How I Leveraged my Photoshop Skills to Communicate Data Science Ideas.
Updated: Jun 1, 2021
Through out my time at Bellevue university I have used photoshop to express my ideas.
My very first semester I built an 80s themed poster. The teacher had stated in the assignment "no pink titles" and I smiled and said to myself challenge accepted. The computer vision words were modeled after the at the time popular Stranger Things Netflix series logo. If you are wondering the teacher had nothing but nice things to say about the poster I had created. The neural network I built with paths in photoshop and I altered the Bellevue university logo to glow with a golden theme. The intense image in the middle I purchased on adobe stock and cut out words that pertained to our project.
In the following project we were tasked with building graphs that we could use to explain a concept idea to a data science team. Again I went with an 80s theme but abandoned the theme for a light color scheme in later projects.
In this project we were making safety comparisons to Airline travel vs Automotive.
The interesting thing is that when building my graphs in python I would often default to less detail then chose to fill in the details later using photoshop.
An example is the bottom left chart is in fact two overlayed charts with transparent backgrounds.
I used similar strategies on the top middle chart and then added visual aids that point out key datapoints that help bring my points home for the user.
“I personally love dark 80s themed photoshop images but often my peers prefer light schemes.
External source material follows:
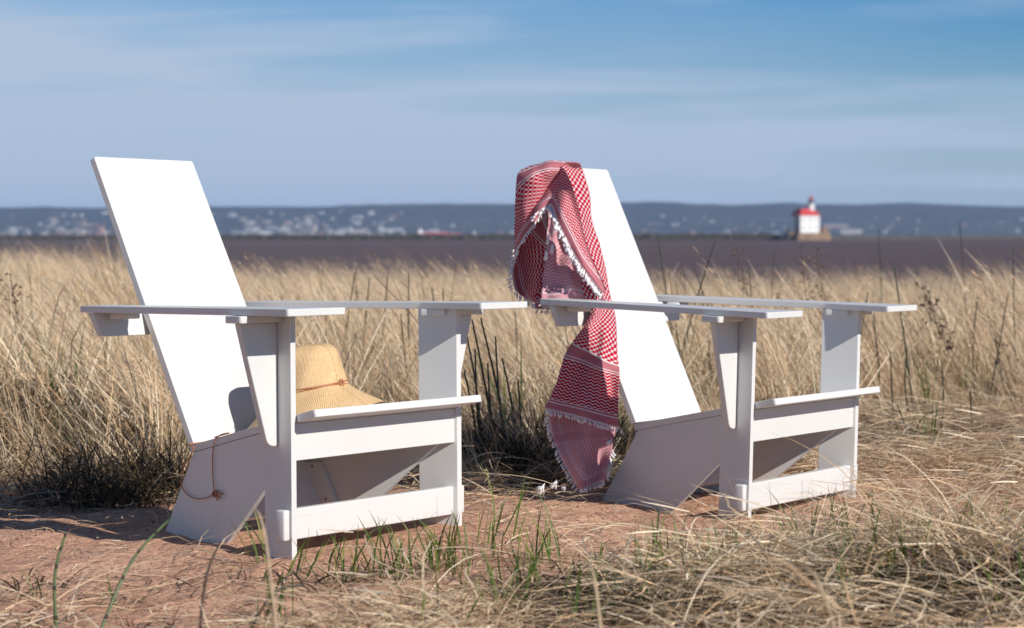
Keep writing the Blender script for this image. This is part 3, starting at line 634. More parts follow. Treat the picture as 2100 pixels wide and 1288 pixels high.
for (xl, xr, yl, yr, bl_, br) in ((1175, 1267, 702, 735, 0.178, 0.200), (1159, 1268, 733, 765, 0.143, 0.150), (1140, 1270, 780, 808, 0.085, 0.092), (1124, 1268, 826, 862, 0.022, 0.022), (1120, 1272, 838, 880, 0.0, 0.0)):
    rowsC.append(rowC(xl, xr, yl, yr, br, 0.022, 7, 0.0, bl_))
# rows below the arm keep the check between 0.45 and 0.2 continuous
rowsC[-6] = [(px, py, D, a, 0.27) for px, py, D, a, b_ in rowsC[-6]]
rowsC[-7] = [(px, py, D, a, 0.33) for px, py, D, a, b_ in rowsC[-7]]
for i_, bb in zip(range(len(rowsC) - 8, -1, -1), np.arange(0.385, 2, 0.069)): rowsC[i_] = [(px, py, D, a, float(bb)) for px, py, D, a, b_ in rowsC[i_]]
HC_ = patch('hanging_end', rowsC, SC_F, 8, 8, 0.0012)
fringe([Vector(p[:3]) for p in HC_[-1][::6]], (0.05, -0.1, -1))
# F: reverse side of the far corner that shows under the hem
def prow(pts): return [tuple(p) for p in pts]
bF = lambda px, py: bd(1200, py, 0.0) + 0.018
rowsF = []
for (py, xl, xr, a0, a1) in ((835, 1124, 1262, 0.0, 0.185), (872, 1127, 1262, 0.0, 0.185), (908, 1137, 1258, 0.0, 0.165), (945, 1154, 1250, 0.0, 0.14), (978, 1172, 1246, 0.0, 0.105), (1003, 1186, 1240, 0.0, 0.075)):
    rowsF.append([(xl + (xr - xl) * t, py + (-16 * t if py > 960 else 0), bF(0, py) - 0.024 * math.sin(t * 8 + py * .025), a0 + (a1 - a0) * t, max(0.0, (998 - py) * K * 1.05 + 0.02 * (1 - t))) for t in (0, .2, .4, .6, .8, 1)])
HF = patch('corner_flap', rowsF, SC_R, 8, 8, 0.0016)
fringe([Vector(p[:3]) for p in HF[::4, 0]], (-0.75, -0.1, -0.8)); fringe([Vector(p[:3]) for p in HF[-1][::4]], (0.2, -0.1, -1)); fringe([Vector(p[:3]) for p in HF[18::4, -1]], (0.5, 0, -1))
# A: shaded zigzag lobe at the left corner of the board
TD = TOPD
rowsA = [
 [(1082, 356, TD + .10, .60, .22), (1094, 348, TD + .11, .63, .22), (1110, 342, TD + .115, .66, .22), (1135, 340, TD + .12, .69, .22), (1160, 342, TD + .12, .72, .22)],
 [(1074, 347, TD + .03, .60, .20), (1086, 341, TD + .025, .63, .195), (1107, 336, TD + .02, .66, .19), (1132, 329, TD + .02, .69, .185), (1160, 333, TD + .03, .72, .18)],
 [(1061, 362, TD - .02, .60, .165), (1077, 362, TD - .045, .63, .155), (1100, 352, TD - .055, .66, .150), (1126, 345, TD - .050, .69, .150), (1150, 346, TD - .035, .72, .150)],
 [(1057, 420, TD - .01, .60, .125), (1072, 412, TD - .055, .63, .11), (1094, 398, TD - .060, .66, .10), (1115, 386, TD - .045, .69, .09), (1134, 372, TD - .030, .72, .085)],
 [(1056, 475, TD + .0, .60, .065), (1070, 455, TD - .045, .63, .055), (1088, 438, TD - .050, .66, .05), (1104, 424, TD - .035, .69, .045), (1120, 405, TD - .02, .72, .04)],
 [(1056, 528, TD + .0, .60, .0), (1070, 495, TD - .035, .63, .0), (1088, 468, TD - .040, .66, .0), (1104, 448, TD - .025, .69, .0), (1116, 432, TD - .01, .72, .0)]]
HA_ = patch('top_fold', rowsA, SC_F, 9, 9, 0.0016)
fringe([Vector(p[:3]) for p in HA_[-1][::5]], (-0.3, -0.1, -1))
# A2: darker layer under it with its own hem low at the left
rowsA2 = [
 [(1066, 400, TD + .045, .22, .60), (1085, 400, TD + .05, .20, .63), (1105, 405, TD + .045, .17, .66), (1130, 410, TD + .04, .15, .69)],
 [(1060, 470, TD + .03, .12, .66), (1080, 470, TD + .045, .14, .66), (1108, 468, TD + .03, .165, .66), (1140, 465, TD + .02, .19, .66)],
 [(1056, 535, TD + .02, .025, .74), (1078, 538, TD + .05, .06, .74), (1105, 540, TD + .015, .10, .74), (1142, 530, TD + .01, .14, .74)],
 [(1050, 565, TD + .015, .0, .80), (1074, 585, TD + .05, .035, .80), (1100, 590, TD + .01, .08, .80), (1130, 580, TD + .0, .12, .80)],
 [(1056, 595, TD + .015, .0, .84), (1078, 612, TD + .045, .015, .84), (1104, 622, TD + .01, .05, .84), (1122, 618, TD + .0, .09, .84)]]
H2 = patch('under_fold', rowsA2, SC_F, 8, 8, 0.0022, 7, 0.010)
fringe([Vector(p[:3]) for p in H2[12::3, 0]], (-0.8, -0.1, -0.6), ln=0.016); fringe([Vector(p[:3]) for p in H2[-1][::4]], (-0.2, -0.1, -1), ln=0.016)
# B: lit zigzag flap whose hem runs down to the arm
Hm = [(1094, 446), (1110, 430), (1131, 422), (1143, 452), (1160, 490), (1192, 546), (1234, 602)]
In = [(1103, 402), (1126, 372), (1150, 342), (1172, 375), (1188, 432), (1206, 505), (1244, 592)]
dB = [-.070, -.078, -.080, -.085, -.085, -.085, -.06]
rowsB = []
for k, (h, q) in enumerate(zip(Hm, In)):
    base = bd(max(h[0], 1150), h[1], 0.02) - 0.02 if k > 2 else TD - .03
    wdt = math.hypot(h[0] - q[0], h[1] - q[1]) * K * 1.15
    rowsB.append([(h[0] + (q[0] - h[0]) * t, h[1] + (q[1] - h[1]) * t, (base if k > 2 else TD) + (dB[k] + .04 if k > 2 else dB[k]) * (1 - .55 * t) - .012 * math.sin(t * 6), 0.7 + k * 0.055, wdt * t) for t in (0, .25, .5, .75, 1)])
HB = patch('front_flap', rowsB, SC_F, 9, 8, 0.0018)
fringe([Vector(p[:3]) for p in HB[:, 0][::3]], (-0.45, -0.35, -0.8), 0.0046, 0.018, 0.0036); fringe([Vector(p[:3]) + Vector((-.004, -.006, -.004)) for p in HB[18:, 0][::3]], (-0.2, -0.5, -0.8), 0.0075, 0.013, 0.0040)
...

So I usually default towards light themes.”
When I switched my focus to a light color scheme I decided to use gradients to guide how my users would interact with my data.
Don't be fooled by the dark background it is transparent I just happen to program in a dark theme environment as you can see here.
The gradients were used to help people decide which direction to follow when looking at the graphs.
I accomplished this by choosing colors that were next to each other on a color wheel. In this case blue and green. Then found the gradient colors in between the chosen colors.
The beauty of photoshop is that we can then add embellishments to the graphs pointing out important features as you can see above.
I was able to set defaults that cleaned up my graphs and got them ready for photoshop as follows.
I would then build a list of gradients for my given datapoints as follows using the colour library.
I started by counting the number of datapoints that I wanted to apply color to.
Then I fed it into my color stepper library and it filled in the hex values of the colors.
This allowed me to explicitly color the datapoints on my graphs using my generated color list.
I think that the choices we make can help us tell a better story.